On Page 289 of his research report, Gayle says, under the segment captioned, “Belize City as Possibly the Most Dangerous Place in the English-speaking Caribbean to Raise a Child:   “For over two decades Kingston has been branded the most dangerous place in the English-speaking Caribbean to raise a child. Between 2000 and 2010, the homicide rate for the Kingston Metropolitan Region (KMR) with an estimated population of 1.2 million has fluctuated roughly between 90 and 110 per 100,000. Over the last decade the KMR, though accounting for 45 percent of the population has had over two-thirds of Jamaica’s murders.
  
“In the last few years Greater Port of Spain, Trinidad and Tobago, with its metropolitan population of over 270,000 has been challenging Kingston, Jamaica, in terms of murders per capita, with areas such as inner city Laventille accounting for disproportions of the country’s murders.
  
“Belize City has had significantly lower homicide rates despite an explosion in homicide since 2002. In fact, Belize City’s homicide rate has fluctuated between 60 and 80 murders per 100,000. Not surprisingly Belize is the third most violent country in the Caribbean.”
  
The researcher asked: How, then, can Belize City have the 3rd highest murder rate but become possibly the most unsafe place for children in the Caribbean as supported by the data?
  
“The answer lies in the issues of size and concentration of murders, velocity of firearms and preparedness for war trauma,” the Gayle report indicates. “In 2009, the Belize District had 110,100 persons.

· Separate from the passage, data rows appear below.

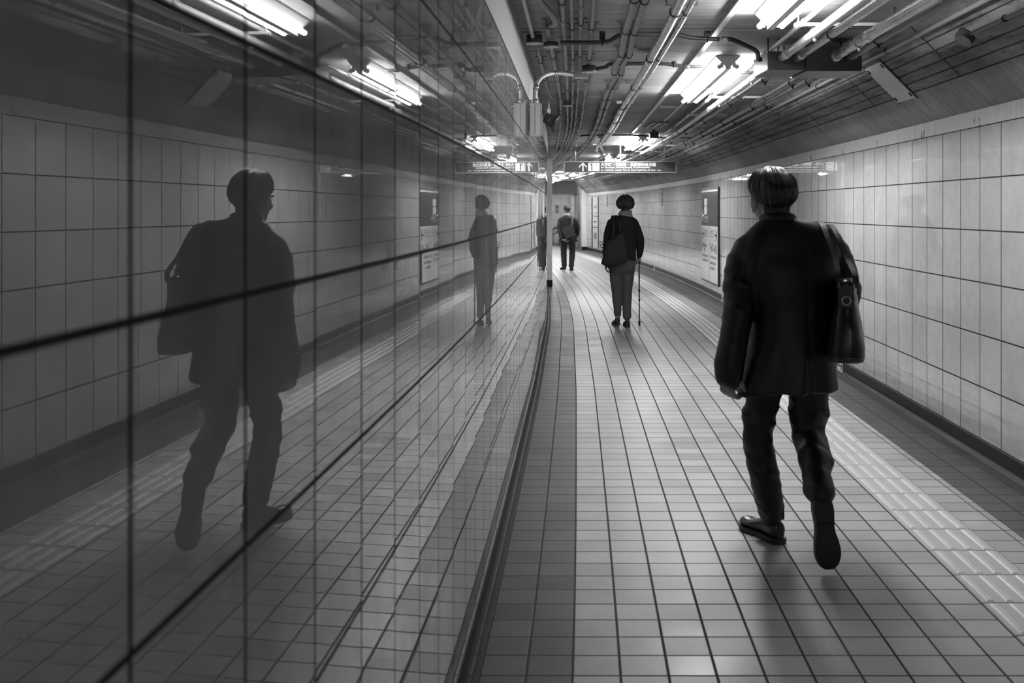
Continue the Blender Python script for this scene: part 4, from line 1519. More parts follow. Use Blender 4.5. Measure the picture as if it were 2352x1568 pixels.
def hair_shell(hc, R, k, thick, nape, fringe, mat, parent, strand=.006, seed=1.0, length=0.0, nu=150, nv=80, side=None, thin=0.0, taper=.75, low_t=.22, rag=.05):
    """star-shaped cap around the cranium; nape/fringe are the lowest elevations (rad) of the hairline behind and in front"""
    bm = bmesh.new(); uvl = bm.loops.layers.uv.new('uv')
    c0 = V((0, -.010, .030))
    rx, ry, rz = .080, .098, .084
    side = (nape + fringe) / 2 if side is None else side
    rows = []
    for j in range(nv + 1):
        el = math.pi / 2 - (math.pi * .86) * j / nv
        row = []
        for i in range(nu):
            az = 2 * math.pi * i / nu          # 0 = forward
            fwd = math.cos(az)
            if fwd > 0: line = side + (fringe - side) * fwd ** 1.2
            else: line = side + (nape - side) * (-fwd) ** .8
            line += rag * noise.noise(V((math.cos(az) * 6, math.sin(az) * 6, seed)))
            d = V((math.sin(az) * math.cos(el), math.cos(az) * math.cos(el), math.sin(el)))
            r0 = 1 / math.sqrt((d.x / rx) ** 2 + (d.y / ry) ** 2 + (d.z / rz) ** 2)
            if fwd < .15 and el < -.3:
                # hair runs down the back of the neck
                wn = min(1, (.15 - fwd) / .5)
                r0 += max(0, min(.066 / max(math.cos(el), .2), .175) - r0) * wn * min(1, (-.3 - el) / .3)
            t = min(max((el - line) / .16 + .5, 0), 1)
            t = t * t * (3 - 2 * t)
            low = min(max((.5 - el) / 1.2, 0), 1)
            st = noise.noise(V((math.cos(az) * 13, math.sin(az) * 13, el * 1.1 + seed))) + .6 * noise.noise(V((math.cos(az) * 34, math.sin(az) * 34, el * 1.6 - seed)))
            lump = noise.noise(V((math.cos(az) * 2.2, math.sin(az) * 2.2, el * 2.0 + seed * 3)))
            th = (thick * (1 + .35 * lump) + length * low) * (low_t + (1 - low_t) * min(1, max(0, (el - line) / taper))) + strand * st * (.35 + .65 * (1 - max(d.z, 0) ** 3))
            th -= thin * max(0, 1 - ((d.x / .5) ** 2 + ((d.y + .45) / .5) ** 2)) if d.z > .3 else 0
            r = r0 + t * th - (1 - t) * .022
            row.append(bm.verts.new(hc + R @ ((c0 + d * r) * k)))
            if j == 0: break
        rows.append(row)
    for j in range(nv):
        for i in range(nu):
            i2 = (i + 1) % nu
            if j == 0: vs = [rows[0][0], rows[1][i], rows[1][i2]]; uvs = [(i / nu, 0), (i / nu, 1 / nv), ((i + 1) / nu, 1 / nv)]
            else:
                vs = [rows[j][i], rows[j + 1][i], rows[j + 1][i2], rows[j][i2]]
                uvs = [(i / nu, j / nv), (i / nu, (j + 1) / nv), ((i + 1) / nu, (j + 1) / nv), ((i + 1) / nu, j / nv)]
            f = bm.faces.new(vs); f.smooth = True
            for lp, q in zip(f.loops, uvs): lp[uvl].uv = q
    bm.faces.new(rows[-1])
    return emit('hair', bm, mat, parent, smooth=True)


def shoe(fig, heel, toe, upv, parent, k=1.0, mat=None, lace=True):
    """leather shoe; heel and toe are the ends of the sole's underside (local)"""
    H, T = fig.w(heel), fig.w(toe)
    f = (T - H); ln = f.length; f.normalize()
    u = fig.d(upv); u = (u - f * u.dot(f)).normalized()
    s = f.cross(u)
    prof = [(.0, .010), (.012, .022), (.05, .031), (.15, .036), (.32, .033), (.45, .033), (.60, .042), (.74, .047), (.86, .043), (.95, .030), (1.0, .012)]
    hgt = [(.0, .064), (.012, .086), (.05, .097), (.15, .100), (.30, .098), (.42, .086), (.55, .070), (.70, .058), (.84, .055), (.94, .048), (1.0, .030)]
    bend = lambda t: .012 * max(0, (t - .7) / .3) ** 2
    bm = bmesh.new(); rows = []
    for (t, w), (_, h) in zip(smooth_path(prof, 3), smooth_path(hgt, 3)):
        w *= k; h *= k
        row = []
        for a in range(16):
            th = 2 * math.pi * a / 16
            c, q = math.cos(th), math.sin(th)
            x = math.copysign(abs(c) ** (.75 if q > 0 else .35), c) * w * (1 - .28 * max(q, 0))
            z = (.022 * k + (h - .022 * k) * (q * .5 + .5) ** .8) + bend(t)
            row.append(bm.verts.new(H + f * (t * ln) + s * x + u * z))
        rows.append(row)
    for i in range(len(rows) - 1):
        for a in range(16):
            bm.faces.new([rows[i][a], rows[i][(a + 1) % 16], rows[i + 1][(a + 1) % 16], rows[i + 1][a]]).smooth = True
    bm.faces.new(rows[0][::-1]); bm.faces.new(rows[-1])
    bmesh.ops.recalc_face_normals(bm, faces=bm.faces)
    o = emit('shoe', bm, mat or M_LEATHER, parent)
    # sole with welt and a stepped heel
    bm = bmesh.new()
    loops = []
    pr = smooth_path(prof, 3)
    for z, grow in ((0, .003), (.016, .005), (.024, .005)):
        lp = []
        ext = [(t, (w + grow) * k) for t, w in pr]
        for t, w in ext: lp.append((t, w))
        for t, w in ext[::-1]: lp.append((t, -w))
        ring_ = []
        for t, w in lp:
            zz = z * k + bend(t)
            if z == 0 and .33 < t < .52: zz += .004 * k
            tt = t * ln + (.004 if t > .9 else -.004 if t < .1 else 0)
            ring_.append(bm.verts.new(H + f * tt + s * w + u * zz))
        loops.append(ring_)
    n = len(loops[0])
    for i in range(2):
        for a in range(n):
            bm.faces.new([loops[i][a], loops[i][(a + 1) % n], loops[i + 1][(a + 1) % n], loops[i + 1][a]])
    m = n // 2
    for lp in (loops[0], loops[-1]):
        for a in range(m - 1):
            bm.faces.new([lp[a], lp[a + 1], lp[n - 2 - a], lp[n - 1 - a]])
    bmesh.ops.recalc_face_normals(bm, faces=bm.faces)
    emit('sole', bm, M_SOLE, o)
    if lace:
        bm = bmesh.new()
        for t, h in ((.44, .078), (.50, .070), (.56, .063)):
            c = H + f * (t * ln) + u * (h * k)
            tube(bm, [c - s * .02 * k, c + u * .004, c + s * .02 * k], .0022, 6)
        emit('lace', bm, M_SOLE, o)
    return o


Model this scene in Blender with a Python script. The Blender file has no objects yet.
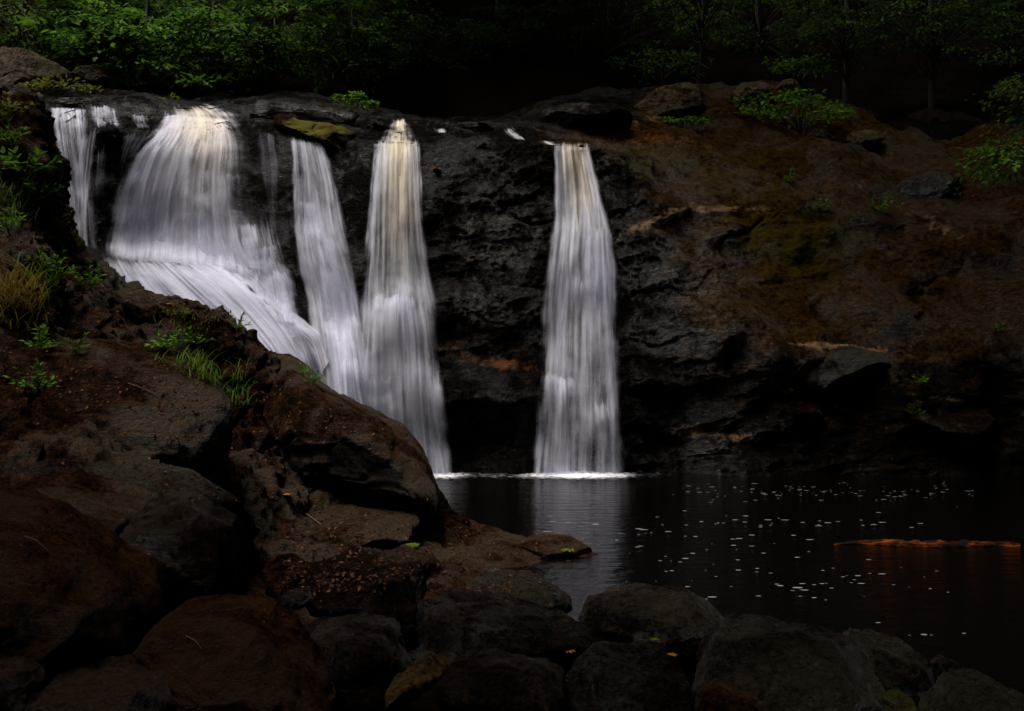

Of this number, 66,700 people are estimated to reside on a river delta of about 6 square miles, most of them crammed into what is known as the Southside.”
  
During the 7-year span from 2002 to 2009, Gayle noted, more than half the 700 murders in Belize were committed in the Belize District and more specifically in the Belize City area.
  
“In a space of this size it is impossible to escape being traumatized by over 300 (of the 703) murders that occurred between 2002 and 2009. These years would be fresh in the minds of the adolescent and youth respondents,” said Gayle.